Ik was enkele maanden geleden al eens begonnen aan een oude Franse editie, maar kreeg me er niet doorheen geworsteld. Dat heeft alles te maken met het onvoltooide karakter van de tekst (Bloch werd door de Nazi’s geëxecuteerd in 1944 terwijl het boek nog niet af was), maar ook met Bloch’s nogal redeneerstijl, voortdurend slingerend tussen algemene stellingen en concrete voorbeelden, zonder veel systematiek.
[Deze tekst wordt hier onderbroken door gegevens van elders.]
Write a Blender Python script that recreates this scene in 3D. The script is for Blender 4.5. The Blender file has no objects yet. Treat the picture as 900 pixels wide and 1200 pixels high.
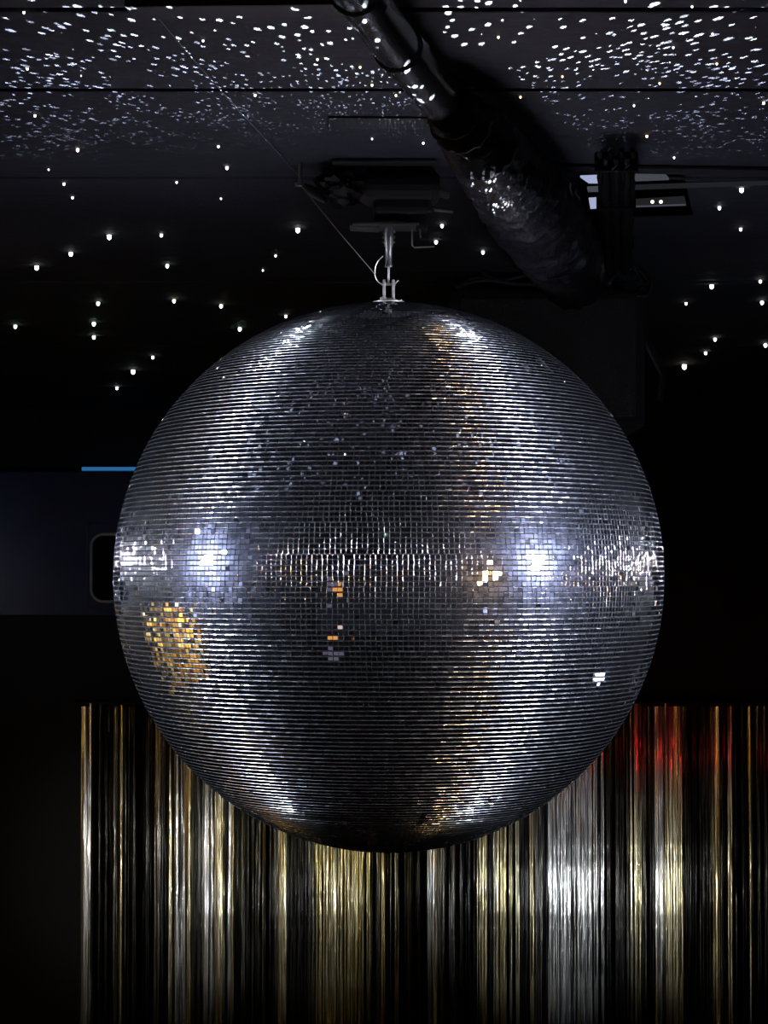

In de Nederlandse vertaling en met de begeleidende noten kwam de tekst veel beter tot zijn recht. Een dikke pluim dus voor vertaalster en tekstbezorger Marleen Wessel.
Inhoudelijk heeft de tekst van Bloch niet zo erg veel te bieden: het is – zoals de titel zegt – inderdaad een pleidooi voor geschiedschrijving als métier, als ambacht, met zijn sterke en zijn zwakke kanten. Dit lijkt te suggereren dat Bloch geschiedschrijving helemaal niet als wetenschap zag, maar dat is een brug te ver, Bloch raakt die problematiek wel aan maar blijft eerder vaag. Hij voert in elk geval aan dat geschiedschrijving een heel jong vak is dat nog volop in ontwikkeling is en bovendien handelt in de moeilijkste materie die maar denkbaar is, namelijk het menselijke handelen.
Dit boek is door het martelaarschap van Bloch omgeven met een aureool van heiligheid onder historici; voor mij stelde het toch wel wat teleur.